GM | Por meio da Secretaria Nacional de Atração de Investimentos, Parcerias e Concessões, o Ministério do Turismo tem contribuído com a construção do novo marco regulatório do transporte rodoviário interestadual e internacional de passageiros, sob a responsabilidade da Agência Nacional de Transportes Terrestres (ANTT). Entende-se que a revisão do marco possibilitará tornar mais atrativas as viagens de ônibus em todo País, pois modernizará e flexibilizará a prestação de serviços, tornando mais aderente aos interesses e necessidades dos turistas. Portanto, a expectativa é de que cresça a quantidade de viagens de ônibus por motivo de turismo e lazer.
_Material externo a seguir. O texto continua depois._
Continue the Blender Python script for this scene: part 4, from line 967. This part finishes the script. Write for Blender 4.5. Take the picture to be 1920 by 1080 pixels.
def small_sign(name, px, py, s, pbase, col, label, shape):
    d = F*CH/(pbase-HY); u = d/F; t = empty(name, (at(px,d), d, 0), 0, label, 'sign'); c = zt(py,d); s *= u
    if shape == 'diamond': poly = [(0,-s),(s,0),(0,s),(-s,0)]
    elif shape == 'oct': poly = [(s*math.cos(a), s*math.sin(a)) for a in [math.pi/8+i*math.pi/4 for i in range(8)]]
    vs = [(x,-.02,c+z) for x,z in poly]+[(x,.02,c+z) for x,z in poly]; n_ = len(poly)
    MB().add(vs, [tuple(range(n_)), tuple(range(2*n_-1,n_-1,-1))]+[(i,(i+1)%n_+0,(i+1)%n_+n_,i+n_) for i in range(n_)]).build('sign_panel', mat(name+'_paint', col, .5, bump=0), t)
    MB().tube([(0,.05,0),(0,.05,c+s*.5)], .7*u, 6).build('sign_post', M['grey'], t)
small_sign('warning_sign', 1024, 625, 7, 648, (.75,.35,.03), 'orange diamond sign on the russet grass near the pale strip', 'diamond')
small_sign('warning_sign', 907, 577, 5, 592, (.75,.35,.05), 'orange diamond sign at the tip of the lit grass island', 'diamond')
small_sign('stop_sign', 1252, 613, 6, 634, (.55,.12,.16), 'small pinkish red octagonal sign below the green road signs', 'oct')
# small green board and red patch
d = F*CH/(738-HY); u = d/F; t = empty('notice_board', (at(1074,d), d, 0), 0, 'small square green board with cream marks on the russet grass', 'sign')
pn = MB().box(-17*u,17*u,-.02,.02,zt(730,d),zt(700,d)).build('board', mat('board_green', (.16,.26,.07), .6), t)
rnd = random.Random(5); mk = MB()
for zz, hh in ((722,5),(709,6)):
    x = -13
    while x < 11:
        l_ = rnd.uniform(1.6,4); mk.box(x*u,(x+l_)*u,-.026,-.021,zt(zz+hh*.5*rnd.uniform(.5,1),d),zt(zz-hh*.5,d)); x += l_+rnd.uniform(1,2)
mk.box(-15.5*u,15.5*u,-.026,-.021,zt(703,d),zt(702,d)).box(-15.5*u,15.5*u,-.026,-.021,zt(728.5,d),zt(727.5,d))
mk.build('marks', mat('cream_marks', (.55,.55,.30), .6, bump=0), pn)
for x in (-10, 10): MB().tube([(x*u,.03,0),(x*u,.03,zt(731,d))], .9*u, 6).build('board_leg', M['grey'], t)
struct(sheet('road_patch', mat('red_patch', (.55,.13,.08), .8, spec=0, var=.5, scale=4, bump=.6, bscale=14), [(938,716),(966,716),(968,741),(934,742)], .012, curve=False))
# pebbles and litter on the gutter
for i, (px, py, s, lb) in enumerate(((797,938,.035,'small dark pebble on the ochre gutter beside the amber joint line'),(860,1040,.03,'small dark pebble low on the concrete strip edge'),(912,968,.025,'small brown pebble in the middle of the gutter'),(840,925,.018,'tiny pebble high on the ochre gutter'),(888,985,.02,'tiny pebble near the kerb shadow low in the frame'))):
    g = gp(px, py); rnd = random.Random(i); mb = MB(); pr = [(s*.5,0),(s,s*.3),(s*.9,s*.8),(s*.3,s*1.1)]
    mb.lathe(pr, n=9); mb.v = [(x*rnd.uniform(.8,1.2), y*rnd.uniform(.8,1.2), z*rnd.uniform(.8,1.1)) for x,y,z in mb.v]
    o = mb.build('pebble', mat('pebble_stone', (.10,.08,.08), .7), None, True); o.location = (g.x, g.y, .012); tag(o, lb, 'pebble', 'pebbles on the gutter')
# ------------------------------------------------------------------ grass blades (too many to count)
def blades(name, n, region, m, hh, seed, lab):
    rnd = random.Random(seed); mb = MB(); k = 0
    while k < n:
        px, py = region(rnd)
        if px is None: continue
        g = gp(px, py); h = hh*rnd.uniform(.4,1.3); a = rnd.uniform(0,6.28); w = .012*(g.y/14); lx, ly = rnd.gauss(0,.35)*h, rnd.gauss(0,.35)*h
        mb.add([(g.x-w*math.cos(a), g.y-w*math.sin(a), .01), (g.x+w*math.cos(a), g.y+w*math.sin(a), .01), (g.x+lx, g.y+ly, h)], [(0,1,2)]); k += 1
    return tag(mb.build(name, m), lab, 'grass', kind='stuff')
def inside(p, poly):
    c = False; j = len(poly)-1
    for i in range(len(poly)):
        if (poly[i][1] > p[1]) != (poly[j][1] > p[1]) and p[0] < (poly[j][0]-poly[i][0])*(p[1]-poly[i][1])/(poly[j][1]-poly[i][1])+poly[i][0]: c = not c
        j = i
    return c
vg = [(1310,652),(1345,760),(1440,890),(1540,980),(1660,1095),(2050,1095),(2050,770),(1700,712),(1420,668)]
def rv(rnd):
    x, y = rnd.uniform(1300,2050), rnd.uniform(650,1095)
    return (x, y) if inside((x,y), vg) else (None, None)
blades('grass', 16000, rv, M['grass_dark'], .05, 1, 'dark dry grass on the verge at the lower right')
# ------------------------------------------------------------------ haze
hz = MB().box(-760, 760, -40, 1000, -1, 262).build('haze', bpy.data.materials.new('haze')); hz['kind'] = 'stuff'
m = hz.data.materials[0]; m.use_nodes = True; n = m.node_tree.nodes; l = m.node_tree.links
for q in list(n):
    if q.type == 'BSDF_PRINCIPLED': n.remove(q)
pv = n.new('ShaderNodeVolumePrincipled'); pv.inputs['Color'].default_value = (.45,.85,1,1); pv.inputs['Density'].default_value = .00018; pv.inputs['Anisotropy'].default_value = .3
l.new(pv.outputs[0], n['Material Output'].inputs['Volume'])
Com esse horizonte de novo mercado, é importante que cresça a sinergia entre os representantes dos setores de transporte rodoviário e de turismo. Nessa linha, rotas turísticas podem ser estabelecidas, visando proporcionar um conjunto de atributos favoráveis e que atendam às expectativas de turistas. Além disso, avaliar pesquisas de satisfação do usuário é um bom meio para buscar atender aos desejos dos clientes e conhecer o perfil desse público.

RA | O Ministério teria alguma recomendação para as empresas do setor sobre como receber este viajante?

GM | É importante mostrarmos ao viajante que as viagens rodoviárias não são apenas um meio para se chegar a um destino. A própria viagem pode e deve ser a motivação desse viajante. O Brasil possui seis biomas, mais de 8 mil km de costa, montanhas, vales, planícies, enfim, paisagens incríveis, que merecem ser valorizadas durante as viagens. Além do percurso, que pode ser melhor explorado turisticamente, as viagens a negócio ou para visitar a família podem se tornar uma viagem turística, tanto no próprio destino quanto para destinos próximos. Um dos objetivos do Fórum MOB-Tur é estudar a viabilidade de integrar os diferentes modos de transporte e interligar as viagens dos turistas, adicionar à viagem de avião, por exemplo, uma outra viagem de ônibus para um destino mais perto e, de lá, uma viagem de trem aproveitando a paisagem e, ainda, um passeio de barco. A riqueza geográfica do Brasil nos permite diversificar a oferta turística e de transportes durante os deslocamentos dos nossos turistas.